++++ DATA LISTING ++++

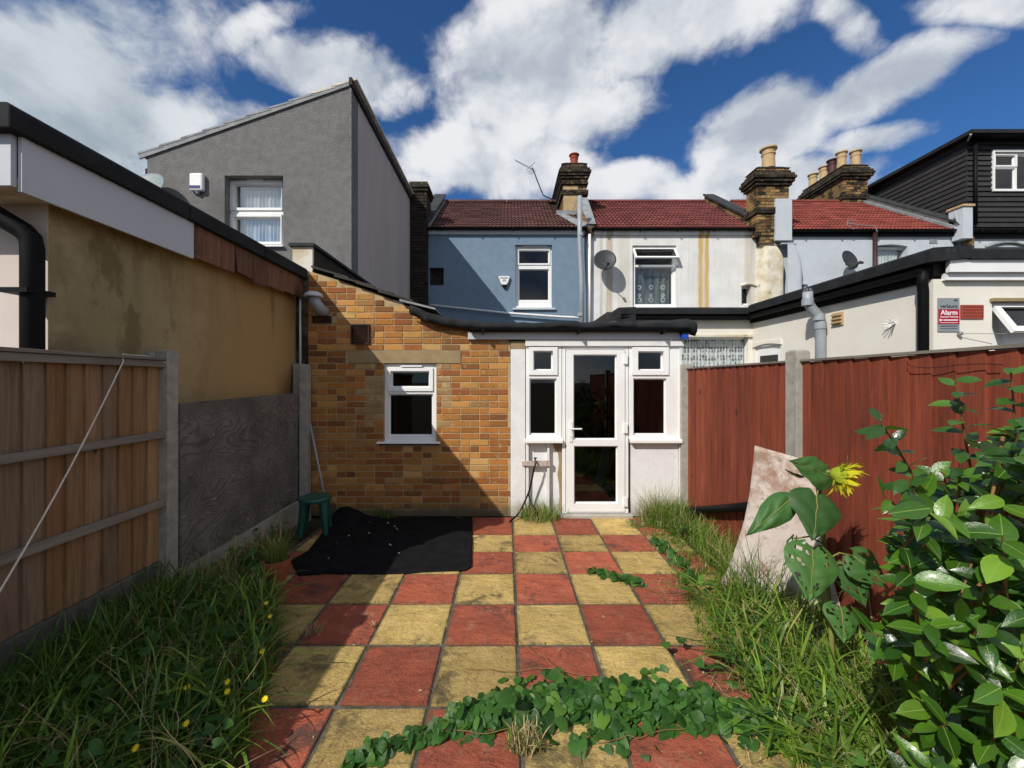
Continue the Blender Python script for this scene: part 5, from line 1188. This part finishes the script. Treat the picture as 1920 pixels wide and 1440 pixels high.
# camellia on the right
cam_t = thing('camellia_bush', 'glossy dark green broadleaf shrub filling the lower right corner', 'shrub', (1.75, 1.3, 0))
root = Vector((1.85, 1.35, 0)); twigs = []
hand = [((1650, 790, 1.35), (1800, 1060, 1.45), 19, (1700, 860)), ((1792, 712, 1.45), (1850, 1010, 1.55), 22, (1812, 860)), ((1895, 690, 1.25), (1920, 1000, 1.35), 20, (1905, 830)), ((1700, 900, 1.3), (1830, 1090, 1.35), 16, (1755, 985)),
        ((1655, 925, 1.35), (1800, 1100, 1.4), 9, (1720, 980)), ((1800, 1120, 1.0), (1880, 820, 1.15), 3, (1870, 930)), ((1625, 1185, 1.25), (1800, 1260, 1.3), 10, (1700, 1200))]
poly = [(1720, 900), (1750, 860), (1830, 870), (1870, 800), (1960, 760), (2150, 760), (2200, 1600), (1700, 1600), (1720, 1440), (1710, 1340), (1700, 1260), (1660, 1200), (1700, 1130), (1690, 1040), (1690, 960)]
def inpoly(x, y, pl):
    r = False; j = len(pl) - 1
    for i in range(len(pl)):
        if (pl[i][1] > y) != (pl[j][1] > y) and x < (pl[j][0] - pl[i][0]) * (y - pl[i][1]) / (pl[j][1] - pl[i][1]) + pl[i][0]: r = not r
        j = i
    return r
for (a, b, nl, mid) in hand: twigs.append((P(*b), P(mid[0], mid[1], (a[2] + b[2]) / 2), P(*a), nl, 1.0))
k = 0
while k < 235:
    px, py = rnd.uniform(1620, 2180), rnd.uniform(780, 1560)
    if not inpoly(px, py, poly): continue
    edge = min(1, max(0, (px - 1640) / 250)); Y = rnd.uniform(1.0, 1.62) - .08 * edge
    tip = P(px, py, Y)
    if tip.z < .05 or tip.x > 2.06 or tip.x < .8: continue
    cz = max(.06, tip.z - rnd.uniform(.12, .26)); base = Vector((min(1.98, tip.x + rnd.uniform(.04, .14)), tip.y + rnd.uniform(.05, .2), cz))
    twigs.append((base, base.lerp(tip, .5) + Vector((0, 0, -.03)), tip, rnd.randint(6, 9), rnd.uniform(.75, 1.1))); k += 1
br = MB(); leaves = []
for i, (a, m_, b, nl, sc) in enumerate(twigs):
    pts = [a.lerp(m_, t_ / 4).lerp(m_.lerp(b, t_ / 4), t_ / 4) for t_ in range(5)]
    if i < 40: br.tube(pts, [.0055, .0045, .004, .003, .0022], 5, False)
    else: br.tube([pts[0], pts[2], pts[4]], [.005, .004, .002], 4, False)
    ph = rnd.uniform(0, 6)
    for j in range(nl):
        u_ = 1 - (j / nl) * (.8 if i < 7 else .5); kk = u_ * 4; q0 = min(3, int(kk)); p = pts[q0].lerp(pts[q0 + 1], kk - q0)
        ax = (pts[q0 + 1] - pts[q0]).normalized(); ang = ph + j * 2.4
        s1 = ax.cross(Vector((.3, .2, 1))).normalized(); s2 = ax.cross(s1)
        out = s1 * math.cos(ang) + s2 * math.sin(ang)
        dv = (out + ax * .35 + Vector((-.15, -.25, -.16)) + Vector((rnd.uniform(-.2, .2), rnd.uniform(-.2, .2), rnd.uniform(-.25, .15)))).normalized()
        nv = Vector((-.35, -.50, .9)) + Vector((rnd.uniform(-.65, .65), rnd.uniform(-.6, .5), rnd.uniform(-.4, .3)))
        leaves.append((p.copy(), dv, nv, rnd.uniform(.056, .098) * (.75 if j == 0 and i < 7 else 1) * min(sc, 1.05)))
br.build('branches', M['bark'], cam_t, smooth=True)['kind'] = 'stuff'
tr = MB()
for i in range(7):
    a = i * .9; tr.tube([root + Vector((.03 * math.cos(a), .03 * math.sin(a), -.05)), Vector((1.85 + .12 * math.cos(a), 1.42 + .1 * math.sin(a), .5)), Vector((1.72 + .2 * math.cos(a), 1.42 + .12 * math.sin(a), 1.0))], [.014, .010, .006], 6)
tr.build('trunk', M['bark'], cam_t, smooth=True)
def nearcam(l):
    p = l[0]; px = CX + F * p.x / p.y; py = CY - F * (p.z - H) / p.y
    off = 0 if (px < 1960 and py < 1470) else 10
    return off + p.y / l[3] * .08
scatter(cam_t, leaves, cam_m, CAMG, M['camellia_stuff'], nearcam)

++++
++++ DATA LISTING ++++

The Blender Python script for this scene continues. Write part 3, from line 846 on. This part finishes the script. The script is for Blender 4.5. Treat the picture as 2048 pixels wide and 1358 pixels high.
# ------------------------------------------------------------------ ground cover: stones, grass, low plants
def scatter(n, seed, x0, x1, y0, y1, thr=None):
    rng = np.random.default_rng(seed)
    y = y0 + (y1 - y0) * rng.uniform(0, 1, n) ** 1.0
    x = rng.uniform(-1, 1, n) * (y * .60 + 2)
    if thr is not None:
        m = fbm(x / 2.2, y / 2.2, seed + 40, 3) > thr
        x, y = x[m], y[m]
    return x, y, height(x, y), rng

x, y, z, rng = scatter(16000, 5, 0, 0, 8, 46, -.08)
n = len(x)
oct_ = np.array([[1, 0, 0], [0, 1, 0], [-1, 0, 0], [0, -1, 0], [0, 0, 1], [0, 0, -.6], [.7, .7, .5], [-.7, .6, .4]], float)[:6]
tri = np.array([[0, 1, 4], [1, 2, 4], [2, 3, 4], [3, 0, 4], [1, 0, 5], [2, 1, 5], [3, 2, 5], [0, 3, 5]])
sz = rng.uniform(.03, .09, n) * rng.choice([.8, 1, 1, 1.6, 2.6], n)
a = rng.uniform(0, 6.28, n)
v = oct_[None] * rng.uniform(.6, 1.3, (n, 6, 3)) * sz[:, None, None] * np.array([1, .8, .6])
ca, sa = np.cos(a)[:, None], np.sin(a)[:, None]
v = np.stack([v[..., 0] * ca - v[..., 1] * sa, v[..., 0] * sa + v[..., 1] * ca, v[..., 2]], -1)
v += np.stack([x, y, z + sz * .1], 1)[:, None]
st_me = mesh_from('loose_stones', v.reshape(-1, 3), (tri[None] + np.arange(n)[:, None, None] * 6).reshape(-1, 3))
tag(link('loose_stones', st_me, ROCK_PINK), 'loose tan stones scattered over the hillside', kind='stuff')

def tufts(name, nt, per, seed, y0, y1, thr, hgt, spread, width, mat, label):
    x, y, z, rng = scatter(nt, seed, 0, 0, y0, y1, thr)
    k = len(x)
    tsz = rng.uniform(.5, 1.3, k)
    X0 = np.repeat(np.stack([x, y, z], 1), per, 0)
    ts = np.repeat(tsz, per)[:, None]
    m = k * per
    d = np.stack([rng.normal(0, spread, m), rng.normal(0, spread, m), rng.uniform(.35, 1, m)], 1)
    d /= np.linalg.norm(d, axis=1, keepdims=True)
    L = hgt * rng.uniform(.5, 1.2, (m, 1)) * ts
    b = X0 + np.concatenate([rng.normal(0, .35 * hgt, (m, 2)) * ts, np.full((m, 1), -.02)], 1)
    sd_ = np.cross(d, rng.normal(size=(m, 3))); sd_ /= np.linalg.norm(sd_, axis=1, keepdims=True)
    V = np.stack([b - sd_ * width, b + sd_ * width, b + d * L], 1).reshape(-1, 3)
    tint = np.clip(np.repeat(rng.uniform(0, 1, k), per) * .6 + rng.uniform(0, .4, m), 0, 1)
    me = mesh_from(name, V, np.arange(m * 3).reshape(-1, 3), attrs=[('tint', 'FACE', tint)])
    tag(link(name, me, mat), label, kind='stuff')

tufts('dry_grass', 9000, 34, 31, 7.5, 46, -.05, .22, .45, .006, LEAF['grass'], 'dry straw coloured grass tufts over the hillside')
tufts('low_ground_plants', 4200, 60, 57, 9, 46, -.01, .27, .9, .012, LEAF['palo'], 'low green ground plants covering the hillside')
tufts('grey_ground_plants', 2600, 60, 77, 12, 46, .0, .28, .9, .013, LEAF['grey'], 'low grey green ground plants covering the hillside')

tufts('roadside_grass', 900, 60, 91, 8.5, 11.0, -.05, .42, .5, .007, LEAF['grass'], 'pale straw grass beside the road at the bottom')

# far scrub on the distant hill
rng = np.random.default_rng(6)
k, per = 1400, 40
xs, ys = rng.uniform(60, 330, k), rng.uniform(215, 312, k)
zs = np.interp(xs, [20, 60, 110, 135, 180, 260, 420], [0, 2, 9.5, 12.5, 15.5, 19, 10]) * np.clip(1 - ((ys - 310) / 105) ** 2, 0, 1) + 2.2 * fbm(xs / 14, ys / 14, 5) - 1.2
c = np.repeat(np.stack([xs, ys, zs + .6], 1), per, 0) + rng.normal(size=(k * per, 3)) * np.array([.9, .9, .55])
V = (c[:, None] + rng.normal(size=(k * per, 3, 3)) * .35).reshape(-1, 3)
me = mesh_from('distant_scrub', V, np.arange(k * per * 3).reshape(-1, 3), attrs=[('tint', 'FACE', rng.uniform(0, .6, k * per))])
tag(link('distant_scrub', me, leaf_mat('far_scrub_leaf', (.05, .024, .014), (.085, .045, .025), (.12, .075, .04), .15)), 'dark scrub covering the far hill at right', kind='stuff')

++++

- GIVEN EXERCISE -
Take the line containing "The Blender Python script for this scene continues." and the line containing "return x, y, height(x, y), rng". Write out both and all lines between, exactly, and nothing more.

- RESPONSE -
The Blender Python script for this scene continues. Write part 3, from line 846 on. This part finishes the script. The script is for Blender 4.5. Treat the picture as 2048 pixels wide and 1358 pixels high.
# ------------------------------------------------------------------ ground cover: stones, grass, low plants
def scatter(n, seed, x0, x1, y0, y1, thr=None):
    rng = np.random.default_rng(seed)
    y = y0 + (y1 - y0) * rng.uniform(0, 1, n) ** 1.0
    x = rng.uniform(-1, 1, n) * (y * .60 + 2)
    if thr is not None:
        m = fbm(x / 2.2, y / 2.2, seed + 40, 3) > thr
        x, y = x[m], y[m]
    return x, y, height(x, y), rng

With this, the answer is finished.